**THE PROBLEM:**
Carry none of the pictures over; set down the material below exactly.

□ □ □ □ □

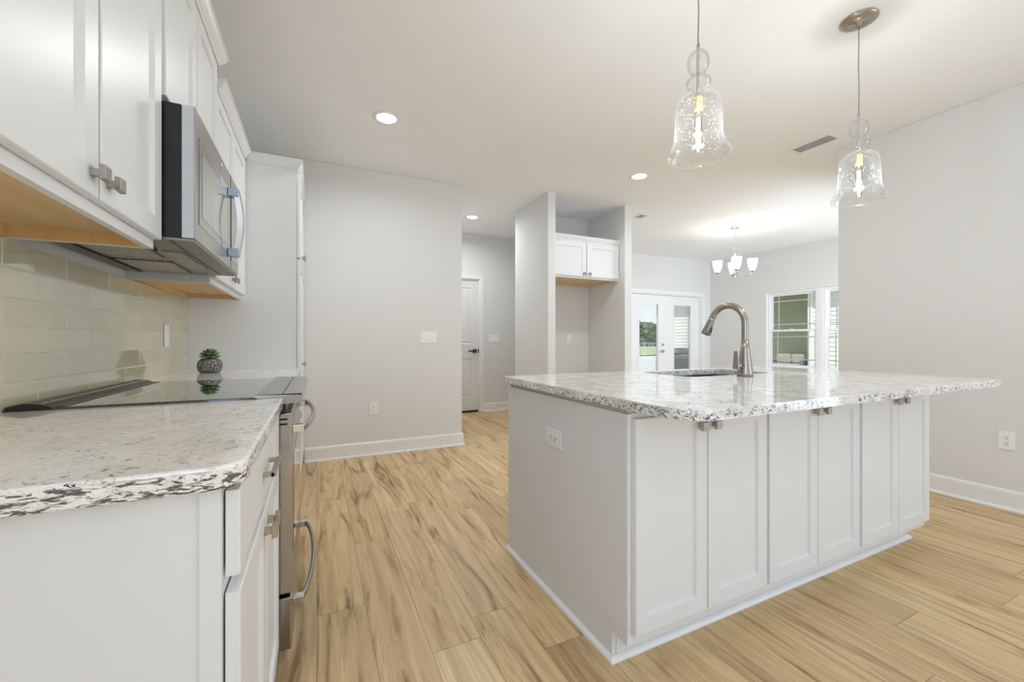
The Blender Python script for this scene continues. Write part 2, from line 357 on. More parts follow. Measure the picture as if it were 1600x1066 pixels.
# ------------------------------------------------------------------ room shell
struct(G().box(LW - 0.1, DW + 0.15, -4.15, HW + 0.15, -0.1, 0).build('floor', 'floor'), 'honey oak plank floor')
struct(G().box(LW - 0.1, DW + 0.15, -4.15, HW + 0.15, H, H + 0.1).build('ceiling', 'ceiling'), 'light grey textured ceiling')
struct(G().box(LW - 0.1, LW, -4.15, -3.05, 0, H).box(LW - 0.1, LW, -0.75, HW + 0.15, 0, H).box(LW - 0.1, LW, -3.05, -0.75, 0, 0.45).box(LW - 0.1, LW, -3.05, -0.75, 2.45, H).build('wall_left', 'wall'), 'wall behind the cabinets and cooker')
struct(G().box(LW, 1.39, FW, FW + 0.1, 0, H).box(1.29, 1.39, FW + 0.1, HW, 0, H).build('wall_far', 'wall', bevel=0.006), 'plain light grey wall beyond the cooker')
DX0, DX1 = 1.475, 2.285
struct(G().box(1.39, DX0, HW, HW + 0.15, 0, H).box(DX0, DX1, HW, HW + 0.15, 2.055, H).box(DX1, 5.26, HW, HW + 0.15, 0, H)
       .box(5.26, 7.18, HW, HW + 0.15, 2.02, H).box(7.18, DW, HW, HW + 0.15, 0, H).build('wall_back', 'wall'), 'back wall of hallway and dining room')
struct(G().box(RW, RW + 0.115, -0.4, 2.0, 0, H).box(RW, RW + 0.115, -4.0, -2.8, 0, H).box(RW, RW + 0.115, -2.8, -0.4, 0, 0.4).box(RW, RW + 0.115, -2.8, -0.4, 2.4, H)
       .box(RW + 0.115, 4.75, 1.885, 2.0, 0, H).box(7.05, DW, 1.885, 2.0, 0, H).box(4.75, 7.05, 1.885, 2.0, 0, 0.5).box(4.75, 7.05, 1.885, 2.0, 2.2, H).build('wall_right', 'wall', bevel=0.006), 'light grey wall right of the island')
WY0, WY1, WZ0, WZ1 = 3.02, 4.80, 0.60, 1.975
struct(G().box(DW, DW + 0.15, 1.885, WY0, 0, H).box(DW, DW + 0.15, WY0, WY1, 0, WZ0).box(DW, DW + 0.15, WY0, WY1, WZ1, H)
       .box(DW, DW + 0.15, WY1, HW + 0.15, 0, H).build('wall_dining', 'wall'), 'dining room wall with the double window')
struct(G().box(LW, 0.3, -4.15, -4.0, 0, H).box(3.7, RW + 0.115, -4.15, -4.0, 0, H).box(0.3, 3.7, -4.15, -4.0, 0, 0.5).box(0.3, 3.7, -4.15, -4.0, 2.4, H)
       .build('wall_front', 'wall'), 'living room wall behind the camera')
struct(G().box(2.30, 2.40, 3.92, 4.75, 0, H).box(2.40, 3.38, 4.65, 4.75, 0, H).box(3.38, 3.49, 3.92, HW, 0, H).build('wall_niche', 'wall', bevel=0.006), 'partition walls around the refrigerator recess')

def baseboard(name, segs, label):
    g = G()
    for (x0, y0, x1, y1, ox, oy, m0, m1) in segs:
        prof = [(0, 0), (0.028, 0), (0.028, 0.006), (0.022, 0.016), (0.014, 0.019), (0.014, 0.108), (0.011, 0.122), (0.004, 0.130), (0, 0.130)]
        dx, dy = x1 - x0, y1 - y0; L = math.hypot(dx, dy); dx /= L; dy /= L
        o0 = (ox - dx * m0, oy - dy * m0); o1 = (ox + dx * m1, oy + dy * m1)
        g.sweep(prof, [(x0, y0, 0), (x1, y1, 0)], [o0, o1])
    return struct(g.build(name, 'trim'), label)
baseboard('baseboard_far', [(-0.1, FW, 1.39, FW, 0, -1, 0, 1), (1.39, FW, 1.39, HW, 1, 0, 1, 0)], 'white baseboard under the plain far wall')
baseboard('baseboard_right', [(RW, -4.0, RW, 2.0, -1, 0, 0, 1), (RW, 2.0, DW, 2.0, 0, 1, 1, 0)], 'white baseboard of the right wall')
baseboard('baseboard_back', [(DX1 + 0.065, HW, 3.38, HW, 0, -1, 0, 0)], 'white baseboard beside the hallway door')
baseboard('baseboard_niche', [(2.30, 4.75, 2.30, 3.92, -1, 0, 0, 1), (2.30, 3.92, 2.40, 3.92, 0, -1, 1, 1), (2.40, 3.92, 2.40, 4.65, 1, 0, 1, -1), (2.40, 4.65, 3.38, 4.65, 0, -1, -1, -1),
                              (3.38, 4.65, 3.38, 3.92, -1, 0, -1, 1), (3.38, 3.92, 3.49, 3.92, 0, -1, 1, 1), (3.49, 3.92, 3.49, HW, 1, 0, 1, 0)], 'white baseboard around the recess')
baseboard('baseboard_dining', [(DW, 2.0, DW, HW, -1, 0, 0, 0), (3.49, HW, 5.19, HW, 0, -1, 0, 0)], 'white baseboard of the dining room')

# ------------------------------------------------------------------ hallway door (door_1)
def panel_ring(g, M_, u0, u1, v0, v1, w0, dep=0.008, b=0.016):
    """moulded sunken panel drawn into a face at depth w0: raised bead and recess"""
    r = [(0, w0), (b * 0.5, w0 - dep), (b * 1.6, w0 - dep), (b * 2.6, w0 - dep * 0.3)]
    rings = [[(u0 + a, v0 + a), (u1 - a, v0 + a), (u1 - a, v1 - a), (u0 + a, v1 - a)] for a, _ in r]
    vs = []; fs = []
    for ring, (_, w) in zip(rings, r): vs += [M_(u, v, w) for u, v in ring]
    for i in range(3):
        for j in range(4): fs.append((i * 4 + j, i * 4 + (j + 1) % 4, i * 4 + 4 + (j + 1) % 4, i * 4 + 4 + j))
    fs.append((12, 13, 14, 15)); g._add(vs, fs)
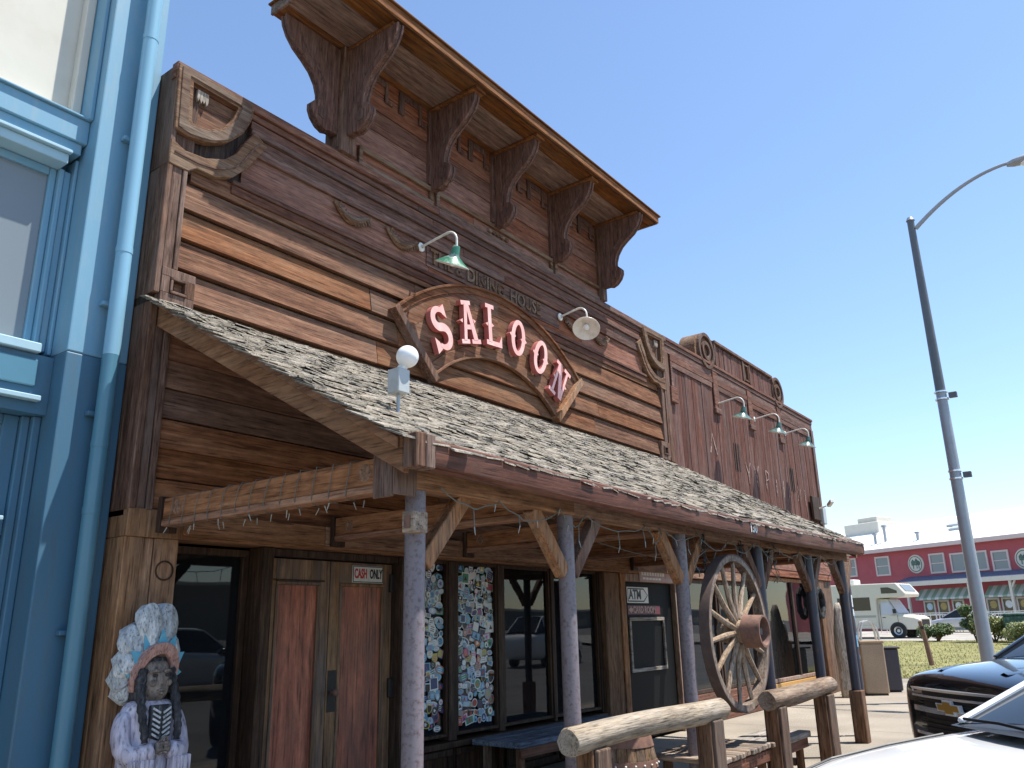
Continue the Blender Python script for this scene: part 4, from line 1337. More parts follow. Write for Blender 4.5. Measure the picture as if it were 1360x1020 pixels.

□ □ □ □ □

**TASK OUTPUT:**
The Blender Python script for this scene continues. Write part 2, from line 357 on. More parts follow. Measure the picture as if it were 1600x1066 pixels.
# ------------------------------------------------------------------ room shell
struct(G().box(LW - 0.1, DW + 0.15, -4.15, HW + 0.15, -0.1, 0).build('floor', 'floor'), 'honey oak plank floor')
struct(G().box(LW - 0.1, DW + 0.15, -4.15, HW + 0.15, H, H + 0.1).build('ceiling', 'ceiling'), 'light grey textured ceiling')
struct(G().box(LW - 0.1, LW, -4.15, -3.05, 0, H).box(LW - 0.1, LW, -0.75, HW + 0.15, 0, H).box(LW - 0.1, LW, -3.05, -0.75, 0, 0.45).box(LW - 0.1, LW, -3.05, -0.75, 2.45, H).build('wall_left', 'wall'), 'wall behind the cabinets and cooker')
struct(G().box(LW, 1.39, FW, FW + 0.1, 0, H).box(1.29, 1.39, FW + 0.1, HW, 0, H).build('wall_far', 'wall', bevel=0.006), 'plain light grey wall beyond the cooker')
DX0, DX1 = 1.475, 2.285
struct(G().box(1.39, DX0, HW, HW + 0.15, 0, H).box(DX0, DX1, HW, HW + 0.15, 2.055, H).box(DX1, 5.26, HW, HW + 0.15, 0, H)
       .box(5.26, 7.18, HW, HW + 0.15, 2.02, H).box(7.18, DW, HW, HW + 0.15, 0, H).build('wall_back', 'wall'), 'back wall of hallway and dining room')
struct(G().box(RW, RW + 0.115, -0.4, 2.0, 0, H).box(RW, RW + 0.115, -4.0, -2.8, 0, H).box(RW, RW + 0.115, -2.8, -0.4, 0, 0.4).box(RW, RW + 0.115, -2.8, -0.4, 2.4, H)
       .box(RW + 0.115, 4.75, 1.885, 2.0, 0, H).box(7.05, DW, 1.885, 2.0, 0, H).box(4.75, 7.05, 1.885, 2.0, 0, 0.5).box(4.75, 7.05, 1.885, 2.0, 2.2, H).build('wall_right', 'wall', bevel=0.006), 'light grey wall right of the island')
WY0, WY1, WZ0, WZ1 = 3.02, 4.80, 0.60, 1.975
struct(G().box(DW, DW + 0.15, 1.885, WY0, 0, H).box(DW, DW + 0.15, WY0, WY1, 0, WZ0).box(DW, DW + 0.15, WY0, WY1, WZ1, H)
       .box(DW, DW + 0.15, WY1, HW + 0.15, 0, H).build('wall_dining', 'wall'), 'dining room wall with the double window')
struct(G().box(LW, 0.3, -4.15, -4.0, 0, H).box(3.7, RW + 0.115, -4.15, -4.0, 0, H).box(0.3, 3.7, -4.15, -4.0, 0, 0.5).box(0.3, 3.7, -4.15, -4.0, 2.4, H)
       .build('wall_front', 'wall'), 'living room wall behind the camera')
struct(G().box(2.30, 2.40, 3.92, 4.75, 0, H).box(2.40, 3.38, 4.65, 4.75, 0, H).box(3.38, 3.49, 3.92, HW, 0, H).build('wall_niche', 'wall', bevel=0.006), 'partition walls around the refrigerator recess')

def baseboard(name, segs, label):
    g = G()
    for (x0, y0, x1, y1, ox, oy, m0, m1) in segs:
        prof = [(0, 0), (0.028, 0), (0.028, 0.006), (0.022, 0.016), (0.014, 0.019), (0.014, 0.108), (0.011, 0.122), (0.004, 0.130), (0, 0.130)]
        dx, dy = x1 - x0, y1 - y0; L = math.hypot(dx, dy); dx /= L; dy /= L
        o0 = (ox - dx * m0, oy - dy * m0); o1 = (ox + dx * m1, oy + dy * m1)
        g.sweep(prof, [(x0, y0, 0), (x1, y1, 0)], [o0, o1])
    return struct(g.build(name, 'trim'), label)
baseboard('baseboard_far', [(-0.1, FW, 1.39, FW, 0, -1, 0, 1), (1.39, FW, 1.39, HW, 1, 0, 1, 0)], 'white baseboard under the plain far wall')
baseboard('baseboard_right', [(RW, -4.0, RW, 2.0, -1, 0, 0, 1), (RW, 2.0, DW, 2.0, 0, 1, 1, 0)], 'white baseboard of the right wall')
baseboard('baseboard_back', [(DX1 + 0.065, HW, 3.38, HW, 0, -1, 0, 0)], 'white baseboard beside the hallway door')
baseboard('baseboard_niche', [(2.30, 4.75, 2.30, 3.92, -1, 0, 0, 1), (2.30, 3.92, 2.40, 3.92, 0, -1, 1, 1), (2.40, 3.92, 2.40, 4.65, 1, 0, 1, -1), (2.40, 4.65, 3.38, 4.65, 0, -1, -1, -1),
                              (3.38, 4.65, 3.38, 3.92, -1, 0, -1, 1), (3.38, 3.92, 3.49, 3.92, 0, -1, 1, 1), (3.49, 3.92, 3.49, HW, 1, 0, 1, 0)], 'white baseboard around the recess')
baseboard('baseboard_dining', [(DW, 2.0, DW, HW, -1, 0, 0, 0), (3.49, HW, 5.19, HW, 0, -1, 0, 0)], 'white baseboard of the dining room')

# ------------------------------------------------------------------ hallway door (door_1)
def panel_ring(g, M_, u0, u1, v0, v1, w0, dep=0.008, b=0.016):
    """moulded sunken panel drawn into a face at depth w0: raised bead and recess"""
    r = [(0, w0), (b * 0.5, w0 - dep), (b * 1.6, w0 - dep), (b * 2.6, w0 - dep * 0.3)]
    rings = [[(u0 + a, v0 + a), (u1 - a, v0 + a), (u1 - a, v1 - a), (u0 + a, v1 - a)] for a, _ in r]
    vs = []; fs = []
    for ring, (_, w) in zip(rings, r): vs += [M_(u, v, w) for u, v in ring]
    for i in range(3):
        for j in range(4): fs.append((i * 4 + j, i * 4 + (j + 1) % 4, i * 4 + 4 + (j + 1) % 4, i * 4 + 4 + j))
    fs.append((12, 13, 14, 15)); g._add(vs, fs)
Continue the Blender Python script for this scene: part 4, from line 1337. More parts follow. Write for Blender 4.5. Measure the picture as if it were 1360x1020 pixels.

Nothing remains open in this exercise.